Comme pour les autres arts, l’abstraction désignerait l’absence de représentation imitative du réel, d’une action, d’une “histoire” concrète : la danse abstraite s’oppose donc à la danse figurative, illustrative, ou encore narrative, voire mimée. Elle ne raconte rien, pas de livret, d’argument, ni parfois même de projet (comme prétend Cunningham), même si un thème de départ, ou une idée, peuvent être suggérés au moins par le titre. Ainsi le genre s’affirme-t-il avec le grand Balanchine dont le récent hommage par Pietragalla à Marseille rappelle le génie. Sa collaboration avec Stravinsky (il qualifiait sa musique de “mathématique”) a produit ces “joyaux” de pureté et de dépouillement, véritables architectures géométriques de lignes et de courbes, ne découlant que de la musique dont les pièces portent souvent le nom.
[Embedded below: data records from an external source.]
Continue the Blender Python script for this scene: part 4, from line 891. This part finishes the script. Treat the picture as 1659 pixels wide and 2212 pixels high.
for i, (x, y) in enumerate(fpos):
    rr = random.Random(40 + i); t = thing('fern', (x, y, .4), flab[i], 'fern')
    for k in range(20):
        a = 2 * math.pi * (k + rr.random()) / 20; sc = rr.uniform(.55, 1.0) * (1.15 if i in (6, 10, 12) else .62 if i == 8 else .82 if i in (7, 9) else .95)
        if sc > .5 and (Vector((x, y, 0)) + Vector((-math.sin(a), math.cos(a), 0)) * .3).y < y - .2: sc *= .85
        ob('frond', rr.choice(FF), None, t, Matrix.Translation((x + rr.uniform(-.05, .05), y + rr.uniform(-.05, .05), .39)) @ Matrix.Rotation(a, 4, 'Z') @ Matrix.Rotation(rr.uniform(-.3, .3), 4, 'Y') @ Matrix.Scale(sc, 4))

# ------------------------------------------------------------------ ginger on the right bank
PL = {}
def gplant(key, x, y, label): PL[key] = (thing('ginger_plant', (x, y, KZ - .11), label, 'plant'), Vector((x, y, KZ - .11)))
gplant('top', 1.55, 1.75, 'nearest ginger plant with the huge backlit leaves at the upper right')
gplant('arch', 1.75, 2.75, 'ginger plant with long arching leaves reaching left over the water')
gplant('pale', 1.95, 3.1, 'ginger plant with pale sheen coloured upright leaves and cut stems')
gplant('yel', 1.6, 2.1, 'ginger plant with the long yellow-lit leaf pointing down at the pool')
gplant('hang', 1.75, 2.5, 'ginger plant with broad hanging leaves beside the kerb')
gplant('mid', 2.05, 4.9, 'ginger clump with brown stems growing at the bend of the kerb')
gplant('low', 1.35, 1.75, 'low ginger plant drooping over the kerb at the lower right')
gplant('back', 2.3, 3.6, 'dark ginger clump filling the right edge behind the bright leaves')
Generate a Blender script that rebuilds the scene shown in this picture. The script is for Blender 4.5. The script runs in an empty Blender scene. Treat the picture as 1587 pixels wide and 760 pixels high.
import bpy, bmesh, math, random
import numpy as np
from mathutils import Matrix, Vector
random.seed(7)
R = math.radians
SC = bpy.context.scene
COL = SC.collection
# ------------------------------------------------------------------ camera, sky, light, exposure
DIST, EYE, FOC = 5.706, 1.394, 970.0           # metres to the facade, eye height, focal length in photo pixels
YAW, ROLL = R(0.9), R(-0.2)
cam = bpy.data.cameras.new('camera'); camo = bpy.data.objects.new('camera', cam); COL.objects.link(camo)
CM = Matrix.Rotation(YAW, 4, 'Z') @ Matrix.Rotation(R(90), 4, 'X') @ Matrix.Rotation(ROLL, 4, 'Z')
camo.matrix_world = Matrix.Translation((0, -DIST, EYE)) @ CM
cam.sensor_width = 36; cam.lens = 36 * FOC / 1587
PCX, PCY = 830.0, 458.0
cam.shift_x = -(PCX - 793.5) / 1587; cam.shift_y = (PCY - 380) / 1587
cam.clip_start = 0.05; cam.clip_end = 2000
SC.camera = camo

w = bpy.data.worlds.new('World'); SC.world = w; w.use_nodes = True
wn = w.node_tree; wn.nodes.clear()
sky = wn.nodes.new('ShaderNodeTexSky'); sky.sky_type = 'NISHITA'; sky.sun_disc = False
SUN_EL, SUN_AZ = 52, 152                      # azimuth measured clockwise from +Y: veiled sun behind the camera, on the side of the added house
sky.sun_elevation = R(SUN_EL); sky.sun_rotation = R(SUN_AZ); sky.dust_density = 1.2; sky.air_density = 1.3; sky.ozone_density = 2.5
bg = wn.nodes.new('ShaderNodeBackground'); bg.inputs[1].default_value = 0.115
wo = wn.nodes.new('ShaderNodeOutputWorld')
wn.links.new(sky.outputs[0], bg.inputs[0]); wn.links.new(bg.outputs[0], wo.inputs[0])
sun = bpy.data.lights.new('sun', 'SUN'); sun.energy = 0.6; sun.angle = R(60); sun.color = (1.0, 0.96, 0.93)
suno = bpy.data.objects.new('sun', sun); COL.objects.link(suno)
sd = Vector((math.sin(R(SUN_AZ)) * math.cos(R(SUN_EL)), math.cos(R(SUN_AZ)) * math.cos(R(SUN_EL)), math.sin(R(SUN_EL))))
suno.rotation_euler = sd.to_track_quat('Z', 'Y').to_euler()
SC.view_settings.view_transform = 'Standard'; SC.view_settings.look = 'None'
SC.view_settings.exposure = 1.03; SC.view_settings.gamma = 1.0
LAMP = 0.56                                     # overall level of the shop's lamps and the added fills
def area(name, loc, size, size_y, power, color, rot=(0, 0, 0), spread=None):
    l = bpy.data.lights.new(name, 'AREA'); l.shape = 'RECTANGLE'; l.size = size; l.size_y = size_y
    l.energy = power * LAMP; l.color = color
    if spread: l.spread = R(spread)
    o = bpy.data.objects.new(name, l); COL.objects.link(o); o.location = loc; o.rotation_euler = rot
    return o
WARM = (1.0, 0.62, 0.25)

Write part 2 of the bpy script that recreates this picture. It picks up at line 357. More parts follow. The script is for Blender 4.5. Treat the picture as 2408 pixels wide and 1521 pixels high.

L’intensité dramatique et expressive n’en est pas pour autant absente, elle émane non d’un contenu narratif mais d’une pleine expérience du mouvement, sorte “d’abstraction lyrique” selon ce même Béjart, émotion du cœur, voie d’accès à la connaissance et à la vérité.
Dira-t-on, alors, d’un ballet non anecdotique qu’il est abstrait ? Certes non. D’ailleurs la danse classique n’est-elle pas, paradoxalement, déjà abstraite dans la mesure où chaque pas idéalise le geste naturel par une stylisation de plus en plus élaborée, supprimant toute trace d’effort dans un mouvement transcendé qui transporte le spectateur au-delà de l’apparence matérielle ? Rêve d’immortalité frôlé un instant dans l’impondérable, le saut hors de l’espace et du temps, la gratuité symbolique de l’art.
L’abstraction se concrétise donc là où on l’attend le moins : par le jeu du corps lui-même. Elle provient de mouvements purs, gratuits, auto-suffisants : la matière de la danse est la danse elle-même. Si la stylisation à outrance devient hyper-codification figée (le geste académique artificiel et mécanique), en revenant à une forme d’authenticité et de spontanéité dans sa quête de l’essence du mouvement la danse contemporaine a retrouvé les sources de son art : nouveau paradoxe d’un geste abstrait qui donne une impression de naturel, de fluidité. Ainsi pouvait-on le constater chez De Keersmaeker ou Trisha Brown cette saison au Théâtre des Salins (Martigues).
Mais le corps même est-il concret ? Comme l’enfant a le pouvoir de tuer l’ennemi de son doigt tendu ou de faire disparaître le monde en fermant les yeux, le corps dansant est d’emblée spatialité. Il n’évolue pas dans l’espace, il construit son espace, le fait surgir au-delà de ses propres limites : “kinesphère” architecturée par les directions et les formes – traces invisibles – que le mouvement imprime, l’espace est le prolongement même du corps. La ligne du bras qui se tend traverse les murs, la main suspendue fait vibrer l’espace entier, le regard plonge et s’allonge à l’infini.